### DIRECTIONS
Retype the data that follows line by line, exactly, and leave its pictures out.

-- Begin RECORDED DATA --

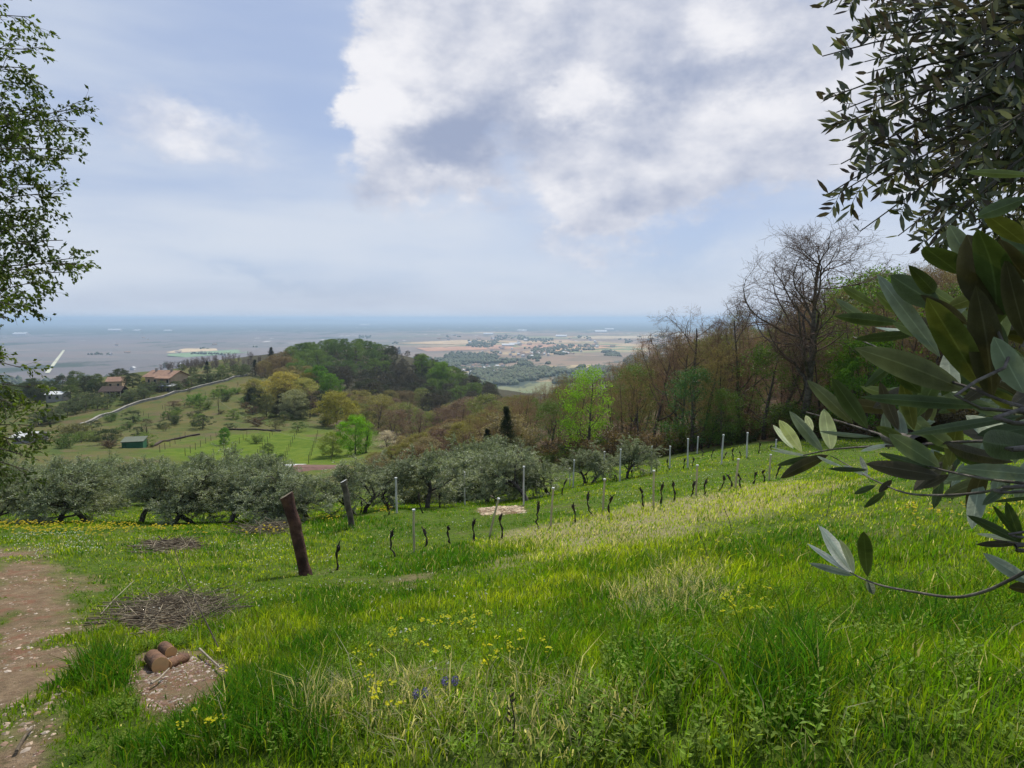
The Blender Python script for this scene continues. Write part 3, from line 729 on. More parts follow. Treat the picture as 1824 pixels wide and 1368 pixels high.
# undergrowth along the wood's foot
for i in range(90):
    px = random.uniform(840, 1900)
    dmin = float(np.interp(px, [835, 950, 1100, 1300, 1450, 1600, 2050], [60, 54, 48, 45.5, 43.5, 41, 35]))
    g = foot(px, dmin + random.uniform(-1, 7))
    c = random.choice([(0.045, 0.075, 0.02), (0.08, 0.12, 0.02), (0.14, 0.10, 0.055), (0.15, 0.12, 0.05), (0.10, 0.085, 0.04), (0.12, 0.16, 0.03)])
    w = 'dark green' if c[1] < 0.08 and c[0] < 0.05 else 'mid green' if c[1] > 0.1 else 'brownish'
    plant('shrub', g, random.uniform(1.2, 3.2), f'{w} undergrowth bush {zone_word(px)}', 'bush', f'{w} undergrowth bushes {zone_word(px)}', c, None, 1.3)

# ------------------------------------------------------------------ wooded hill and valley
def tree_at(kind, px, base_y, top_y, label, color, dmin=60, i=None, wide=1.0, cat='tree', group=None):
    g = hit(px, base_y, dmin); H = max(EYE + ray(px, top_y)[2] * g[1] - g[2], 1.0)
    return plant(kind, g, H, label, cat, group, color, i, wide)
tree_at('round', 505, 722, 660, 'tall pale yellow tree at the left end of the valley grove', (0.42, 0.36, 0.09), i=0, wide=1.3)
tree_at('round', 543, 724, 672, 'pale yellow-green tree beside the tall yellow tree', (0.36, 0.36, 0.13), i=1, wide=1.3)
tree_at('round', 525, 745, 692, 'whitish budding tree below the pale yellow trees', (0.30, 0.31, 0.19), i=2, wide=1.2)
tree_at('round', 568, 705, 648, 'bright green tree high behind the valley grove', (0.10, 0.22, 0.02), i=3)
tree_at('round', 590, 712, 664, 'second bright green tree, lower right of the high one', (0.11, 0.22, 0.02), i=0)
tree_at('round', 548, 705, 662, 'olive-green tree left of the high bright green tree', (0.22, 0.20, 0.05), i=1)
tree_at('round', 455, 735, 688, 'dark evergreen tree at the left edge of the grove', (0.03, 0.04, 0.02), i=2)
tree_at('round', 475, 742, 700, 'dull green bush-like tree below the dark evergreen', (0.13, 0.14, 0.06), i=3)
tree_at('cone', 500, 742, 700, 'blackish evergreen in front of the pale yellow trees', (0.02, 0.03, 0.015), i=0, wide=1.5)
tree_at('round', 600, 758, 695, 'golden olive-green tree in the middle of the valley grove', (0.29, 0.27, 0.05), i=1, wide=1.35)
tree_at('round', 628, 752, 712, 'golden-green tree right of the middle of the valley grove', (0.25, 0.24, 0.05), i=2)
tree_at('bare', 552, 745, 690, 'brownish bare tree between the yellow and golden trees', (0.16, 0.10, 0.08), i=0, wide=1.2)
tree_at('round', 633, 808, 736, 'vivid green tree at the corner of the small vineyard', (0.19, 0.38, 0.015), i=3, wide=1.0)
tree_at('thin', 652, 806, 752, 'green tree touching the vivid green tree on its right', (0.17, 0.30, 0.03), i=1, wide=1.5)
tree_at('round', 592, 812, 768, 'lime-green young tree left of the vivid green tree', (0.24, 0.30, 0.05), i=0, wide=1.2)
tree_at('round', 607, 768, 748, 'pinkish blossoming tree behind the vivid green tree', (0.42, 0.34, 0.31), i=1)
tree_at('thin', 690, 805, 766, 'white blossoming tree right of the vivid green tree', (0.55, 0.48, 0.40), i=1, wide=1.8)
tree_at('round', 718, 812, 775, 'pale cream blossoming bush near the white blossom', (0.34, 0.28, 0.17), i=2)
tree_at('round', 700, 828, 792, 'mustard-green bush in front of the blossoming trees', (0.24, 0.24, 0.06), i=3, wide=1.2)
tree_at('round', 478, 815, 788, 'grey-green ivy-trunked tree at the lower edge of the small vineyard', (0.14, 0.19, 0.07), i=0, wide=.9)
tree_at('shrub', 498, 822, 806, 'spreading dark pine-like bush by the low building', (0.05, 0.09, 0.03))
tree_at('round', 400, 792, 760, 'round bright green tree inside the small vineyard', (0.09, 0.22, 0.02), i=2, wide=.85)
tree_at('shrub', 350, 718, 698, 'vivid green bush on the slope below the long wall', (0.10, 0.24, 0.02), wide=1.4)
for j, (px, by, ty) in enumerate([(405,704,690),(420,700,688),(385,700,692)]): tree_at('shrub', px, by, ty, f'leafy green bush on the slope, {ORD[j]} of three by the vine rows', (0.12, 0.22, 0.03), wide=1.6)
for j, (px, by, ty) in enumerate([(262,772,745),(255,780,768),(145,788,768),(172,786,770),(300,748,738),(368,728,712),(338,700,690),(310,742,730),(415,745,730),(455,790,772)]):
    tree_at('shrub' if j % 2 else 'thin', px, by, ty, f'small orchard tree on the terraced slope, {ORD[j]} of ten', random.choice([(0.16, 0.22, 0.05), (0.13, 0.17, 0.05), (0.10, 0.09, 0.05)]), wide=1.5)
# trees along the spur, by the houses
HOUSE = [(215,683,655,'round',(0.06,0.08,0.035),'dark green tree between the two houses'),(265,688,668,'round',(0.36,0.34,0.07),'yellow-green tree in front of the main house'),
 (318,682,660,'round',(0.32,0.22,0.10),'orange-brown budding tree beside the main house'),(370,668,643,'cone',(0.03,0.05,0.03),'pointed dark fir on the ridge right of the house'),
 (185,700,680,'round',(0.05,0.06,0.035),'dark round tree left of the small roof'),(165,690,676,'round',(0.12,0.19,0.05),'mid green tree at the left end of the farm'),
 (210,668,658,'round',(0.10,0.11,0.06),'grey-green tree behind the small roof'),(237,690,664,'round',(0.05,0.07,0.03),'blackish evergreen left of the main house'),
 (395,665,650,'round',(0.15,0.20,0.06),'light green tree right of the pointed fir'),(345,668,654,'round',(0.09,0.11,0.05),'dull green tree left of the pointed fir'),
 (420,660,648,'round',(0.12,0.15,0.06),'green tree near the end of the ridge'),(325,660,648,'round',(0.13,0.15,0.07),'tree behind the main house roof'),
 (295,655,645,'round',(0.12,0.15,0.07),'leafy tree top above the main house roof'),(140,706,690,'round',(0.10,0.13,0.06),'hazy green tree below the farm'),(455,668,640,'cone',(0.03,0.045,0.025),'dark cypress where ridge meets wooded hill'),
 (484,650,618,'cone',(0.03,0.04,0.02),'dark pine poking above the left end of the wooded hill')]
for px, by, ty, kd, c, lb in HOUSE: tree_at(kd, px, by, ty, lb, c, 120, wide=1.35)
for j in range(80):
    px = random.uniform(60, 440); lo = np.interp(px, [60, 130, 440], [772, 740, 668]); g = hit(px, lo - random.uniform(-2, 16) , 110)
    plant('slope', g, random.uniform(3.0, 5.0), 'grey-green tree above the long wall', 'tree', 'small trees above the long pale wall', (0.11, 0.14, 0.07), None, 1.3)
for j in range(34):
    px = random.uniform(-60, 175); g = foot(px, random.uniform(240, 330))
    plant('round', g, random.uniform(5, 9), 'hazy green tree below the farm', 'tree', 'hazy trees below the farm at left', random.choice([(0.07,0.10,0.04),(0.11,0.15,0.05),(0.05,0.06,0.03)]), None, 1.2)
for j in range(75):
    px = random.uniform(290, 470); g = foot(px, random.uniform(385, 440))
    plant('sapling', g, random.uniform(4, 6.5), 'grey bare tree in the row along the far ridge', 'tree', 'grey bare trees along the far ridge', (0.13, 0.11, 0.10), None, 1.3)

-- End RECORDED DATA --

### SOLUTION TO THIS TASK
The Blender Python script for this scene continues. Write part 3, from line 729 on. More parts follow. Treat the picture as 1824 pixels wide and 1368 pixels high.
# undergrowth along the wood's foot
for i in range(90):
    px = random.uniform(840, 1900)
    dmin = float(np.interp(px, [835, 950, 1100, 1300, 1450, 1600, 2050], [60, 54, 48, 45.5, 43.5, 41, 35]))
    g = foot(px, dmin + random.uniform(-1, 7))
    c = random.choice([(0.045, 0.075, 0.02), (0.08, 0.12, 0.02), (0.14, 0.10, 0.055), (0.15, 0.12, 0.05), (0.10, 0.085, 0.04), (0.12, 0.16, 0.03)])
    w = 'dark green' if c[1] < 0.08 and c[0] < 0.05 else 'mid green' if c[1] > 0.1 else 'brownish'
    plant('shrub', g, random.uniform(1.2, 3.2), f'{w} undergrowth bush {zone_word(px)}', 'bush', f'{w} undergrowth bushes {zone_word(px)}', c, None, 1.3)

# ------------------------------------------------------------------ wooded hill and valley
def tree_at(kind, px, base_y, top_y, label, color, dmin=60, i=None, wide=1.0, cat='tree', group=None):
    g = hit(px, base_y, dmin); H = max(EYE + ray(px, top_y)[2] * g[1] - g[2], 1.0)
    return plant(kind, g, H, label, cat, group, color, i, wide)
tree_at('round', 505, 722, 660, 'tall pale yellow tree at the left end of the valley grove', (0.42, 0.36, 0.09), i=0, wide=1.3)
tree_at('round', 543, 724, 672, 'pale yellow-green tree beside the tall yellow tree', (0.36, 0.36, 0.13), i=1, wide=1.3)
tree_at('round', 525, 745, 692, 'whitish budding tree below the pale yellow trees', (0.30, 0.31, 0.19), i=2, wide=1.2)
tree_at('round', 568, 705, 648, 'bright green tree high behind the valley grove', (0.10, 0.22, 0.02), i=3)
tree_at('round', 590, 712, 664, 'second bright green tree, lower right of the high one', (0.11, 0.22, 0.02), i=0)
tree_at('round', 548, 705, 662, 'olive-green tree left of the high bright green tree', (0.22, 0.20, 0.05), i=1)
tree_at('round', 455, 735, 688, 'dark evergreen tree at the left edge of the grove', (0.03, 0.04, 0.02), i=2)
tree_at('round', 475, 742, 700, 'dull green bush-like tree below the dark evergreen', (0.13, 0.14, 0.06), i=3)
tree_at('cone', 500, 742, 700, 'blackish evergreen in front of the pale yellow trees', (0.02, 0.03, 0.015), i=0, wide=1.5)
tree_at('round', 600, 758, 695, 'golden olive-green tree in the middle of the valley grove', (0.29, 0.27, 0.05), i=1, wide=1.35)
tree_at('round', 628, 752, 712, 'golden-green tree right of the middle of the valley grove', (0.25, 0.24, 0.05), i=2)
tree_at('bare', 552, 745, 690, 'brownish bare tree between the yellow and golden trees', (0.16, 0.10, 0.08), i=0, wide=1.2)
tree_at('round', 633, 808, 736, 'vivid green tree at the corner of the small vineyard', (0.19, 0.38, 0.015), i=3, wide=1.0)
tree_at('thin', 652, 806, 752, 'green tree touching the vivid green tree on its right', (0.17, 0.30, 0.03), i=1, wide=1.5)
tree_at('round', 592, 812, 768, 'lime-green young tree left of the vivid green tree', (0.24, 0.30, 0.05), i=0, wide=1.2)
tree_at('round', 607, 768, 748, 'pinkish blossoming tree behind the vivid green tree', (0.42, 0.34, 0.31), i=1)
tree_at('thin', 690, 805, 766, 'white blossoming tree right of the vivid green tree', (0.55, 0.48, 0.40), i=1, wide=1.8)
tree_at('round', 718, 812, 775, 'pale cream blossoming bush near the white blossom', (0.34, 0.28, 0.17), i=2)
tree_at('round', 700, 828, 792, 'mustard-green bush in front of the blossoming trees', (0.24, 0.24, 0.06), i=3, wide=1.2)
tree_at('round', 478, 815, 788, 'grey-green ivy-trunked tree at the lower edge of the small vineyard', (0.14, 0.19, 0.07), i=0, wide=.9)
tree_at('shrub', 498, 822, 806, 'spreading dark pine-like bush by the low building', (0.05, 0.09, 0.03))
tree_at('round', 400, 792, 760, 'round bright green tree inside the small vineyard', (0.09, 0.22, 0.02), i=2, wide=.85)
tree_at('shrub', 350, 718, 698, 'vivid green bush on the slope below the long wall', (0.10, 0.24, 0.02), wide=1.4)
for j, (px, by, ty) in enumerate([(405,704,690),(420,700,688),(385,700,692)]): tree_at('shrub', px, by, ty, f'leafy green bush on the slope, {ORD[j]} of three by the vine rows', (0.12, 0.22, 0.03), wide=1.6)
for j, (px, by, ty) in enumerate([(262,772,745),(255,780,768),(145,788,768),(172,786,770),(300,748,738),(368,728,712),(338,700,690),(310,742,730),(415,745,730),(455,790,772)]):
    tree_at('shrub' if j % 2 else 'thin', px, by, ty, f'small orchard tree on the terraced slope, {ORD[j]} of ten', random.choice([(0.16, 0.22, 0.05), (0.13, 0.17, 0.05), (0.10, 0.09, 0.05)]), wide=1.5)
# trees along the spur, by the houses
HOUSE = [(215,683,655,'round',(0.06,0.08,0.035),'dark green tree between the two houses'),(265,688,668,'round',(0.36,0.34,0.07),'yellow-green tree in front of the main house'),
 (318,682,660,'round',(0.32,0.22,0.10),'orange-brown budding tree beside the main house'),(370,668,643,'cone',(0.03,0.05,0.03),'pointed dark fir on the ridge right of the house'),
 (185,700,680,'round',(0.05,0.06,0.035),'dark round tree left of the small roof'),(165,690,676,'round',(0.12,0.19,0.05),'mid green tree at the left end of the farm'),
 (210,668,658,'round',(0.10,0.11,0.06),'grey-green tree behind the small roof'),(237,690,664,'round',(0.05,0.07,0.03),'blackish evergreen left of the main house'),
 (395,665,650,'round',(0.15,0.20,0.06),'light green tree right of the pointed fir'),(345,668,654,'round',(0.09,0.11,0.05),'dull green tree left of the pointed fir'),
 (420,660,648,'round',(0.12,0.15,0.06),'green tree near the end of the ridge'),(325,660,648,'round',(0.13,0.15,0.07),'tree behind the main house roof'),
 (295,655,645,'round',(0.12,0.15,0.07),'leafy tree top above the main house roof'),(140,706,690,'round',(0.10,0.13,0.06),'hazy green tree below the farm'),(455,668,640,'cone',(0.03,0.045,0.025),'dark cypress where ridge meets wooded hill'),
 (484,650,618,'cone',(0.03,0.04,0.02),'dark pine poking above the left end of the wooded hill')]
for px, by, ty, kd, c, lb in HOUSE: tree_at(kd, px, by, ty, lb, c, 120, wide=1.35)
for j in range(80):
    px = random.uniform(60, 440); lo = np.interp(px, [60, 130, 440], [772, 740, 668]); g = hit(px, lo - random.uniform(-2, 16) , 110)
    plant('slope', g, random.uniform(3.0, 5.0), 'grey-green tree above the long wall', 'tree', 'small trees above the long pale wall', (0.11, 0.14, 0.07), None, 1.3)
for j in range(34):
    px = random.uniform(-60, 175); g = foot(px, random.uniform(240, 330))
    plant('round', g, random.uniform(5, 9), 'hazy green tree below the farm', 'tree', 'hazy trees below the farm at left', random.choice([(0.07,0.10,0.04),(0.11,0.15,0.05),(0.05,0.06,0.03)]), None, 1.2)
for j in range(75):
    px = random.uniform(290, 470); g = foot(px, random.uniform(385, 440))
    plant('sapling', g, random.uniform(4, 6.5), 'grey bare tree in the row along the far ridge', 'tree', 'grey bare trees along the far ridge', (0.13, 0.11, 0.10), None, 1.3)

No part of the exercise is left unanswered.